Vertical loops are made out of HDPE pipe, which is inserted into holes drilled in the soil. Taking in to account different canadian geological conditions and drilling equipment used, these boreholes are 15–150 m deep, and 10–15 cm around. Two lengths of pipe are fused into a “U-bend” (two 90° elbows) and inserted into the borehole. The size of pipe used for the loop varies, depending on the cost of drilling and the depth of the borehole; 32 mm pipe is common in some areas, 19 or 25 mm pipe in others. After the pipe has been placed in the borehole, it must be grouted to prevent potentially polluted surface water infiltration into lithostratisgraphic units and aquifers. A bentonite grout is normally used. This is to ensure good contact with the soil and prevent surface water from contaminating the ground water.

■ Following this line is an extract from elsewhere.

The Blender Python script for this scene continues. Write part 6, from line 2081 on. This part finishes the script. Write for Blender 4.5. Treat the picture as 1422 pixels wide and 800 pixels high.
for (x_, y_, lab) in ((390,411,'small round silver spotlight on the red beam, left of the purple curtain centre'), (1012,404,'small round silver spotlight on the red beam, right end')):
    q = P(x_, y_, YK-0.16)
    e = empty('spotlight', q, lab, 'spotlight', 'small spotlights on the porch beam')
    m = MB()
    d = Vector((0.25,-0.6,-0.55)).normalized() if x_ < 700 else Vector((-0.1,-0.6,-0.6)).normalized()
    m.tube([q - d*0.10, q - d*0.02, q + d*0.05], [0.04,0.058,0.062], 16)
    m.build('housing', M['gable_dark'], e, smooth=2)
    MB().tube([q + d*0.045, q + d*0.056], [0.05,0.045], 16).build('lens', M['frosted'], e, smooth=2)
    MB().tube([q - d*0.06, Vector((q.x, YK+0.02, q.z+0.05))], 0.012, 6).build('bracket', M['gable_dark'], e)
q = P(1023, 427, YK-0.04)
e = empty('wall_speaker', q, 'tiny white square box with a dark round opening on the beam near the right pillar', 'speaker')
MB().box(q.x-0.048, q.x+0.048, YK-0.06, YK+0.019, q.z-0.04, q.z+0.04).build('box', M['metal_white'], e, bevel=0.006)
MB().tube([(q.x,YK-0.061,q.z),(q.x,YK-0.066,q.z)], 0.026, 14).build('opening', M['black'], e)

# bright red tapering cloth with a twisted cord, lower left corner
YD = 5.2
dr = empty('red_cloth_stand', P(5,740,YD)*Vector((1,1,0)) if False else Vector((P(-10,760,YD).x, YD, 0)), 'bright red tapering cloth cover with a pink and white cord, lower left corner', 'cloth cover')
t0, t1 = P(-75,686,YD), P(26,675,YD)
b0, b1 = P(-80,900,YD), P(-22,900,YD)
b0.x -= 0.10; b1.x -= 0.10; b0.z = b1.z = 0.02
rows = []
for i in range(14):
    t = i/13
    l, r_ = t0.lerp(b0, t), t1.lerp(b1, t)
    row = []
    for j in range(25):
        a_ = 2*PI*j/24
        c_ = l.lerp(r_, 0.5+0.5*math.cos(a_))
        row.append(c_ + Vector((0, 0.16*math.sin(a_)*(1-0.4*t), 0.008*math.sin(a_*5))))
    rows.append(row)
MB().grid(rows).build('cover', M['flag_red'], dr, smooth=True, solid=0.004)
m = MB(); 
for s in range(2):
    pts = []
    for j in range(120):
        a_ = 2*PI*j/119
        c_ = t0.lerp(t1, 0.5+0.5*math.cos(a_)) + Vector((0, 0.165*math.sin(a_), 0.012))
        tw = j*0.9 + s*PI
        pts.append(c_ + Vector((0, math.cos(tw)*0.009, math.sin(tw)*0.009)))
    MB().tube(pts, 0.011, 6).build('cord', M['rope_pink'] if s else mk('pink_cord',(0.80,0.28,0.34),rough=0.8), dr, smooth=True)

The borehole around the pipe is to be filled by means of a tremie line, or a pipe inserted to the bottom of the borehole and retracted as it is filled with grout. This process is designed to eliminate air pockets around the pipe and ensure good contact with the soil.

The main advantage of a vertical loop is that it can be installed in a much smaller area than a horizontal loop. Four boreholes drilled in an area of 9 m2 – which fits easily into an average city backyard – can provide all the renewable energy you need to heat an average 150-m2 home.

The cost of installing a vertical loop can vary greatly, with soil conditions the single most important factor. Drilling into granite requires much heavier, more costly equipment, and is much more time-consuming than drilling into soft clay. It is even more time-consuming when the soil
contains a mix of materials, such as layers of boulders, gravel and sand.

The installation of a vertical loop in this type of soil is three to four times more costly than that of a horizontal one.In areas like southern Manitoba and Saskatchewan, however, where glacial Lake Agassiz has left 15–50 m of soft clay deposits, a vertical loop can be installed for about the same cost as a horizontal one.

The depth of borehole needed for a vertical loop depends on the same factors that determine the land area required for a horizontal one. The land area needed for the vertical loop, however, depends on the depth to which the boreholes can be drilled cost-effectively. For example, if a GXS requires 180 m of borehole in total, and is to be installed where bedrock is found at 20 m, it would usually be cheaper to drill nine boreholes to a depth of 20 m than three to a depth of 60 m. Nine boreholes would require an area of about 150 m2, and three, an area of about 60 m2.

Lake or Pond Loops


These types of loops can be installed very cost-effectively for a home located near a lake or pond. Many homes in northern Ontario, for example, are within metres of a lake that soaks up the sun’s energy all summer. The water temperature at the bottom of an ice-covered lake is about 4 to 5°C even during the coldest blizzard. And in the summer, the lake water can easily absorb the heat you are trying to expel to cool your home. All you need is a year-round minimum depth of 2–2.5 m of water in which the loop can be protected from wave action and ice pile-ups.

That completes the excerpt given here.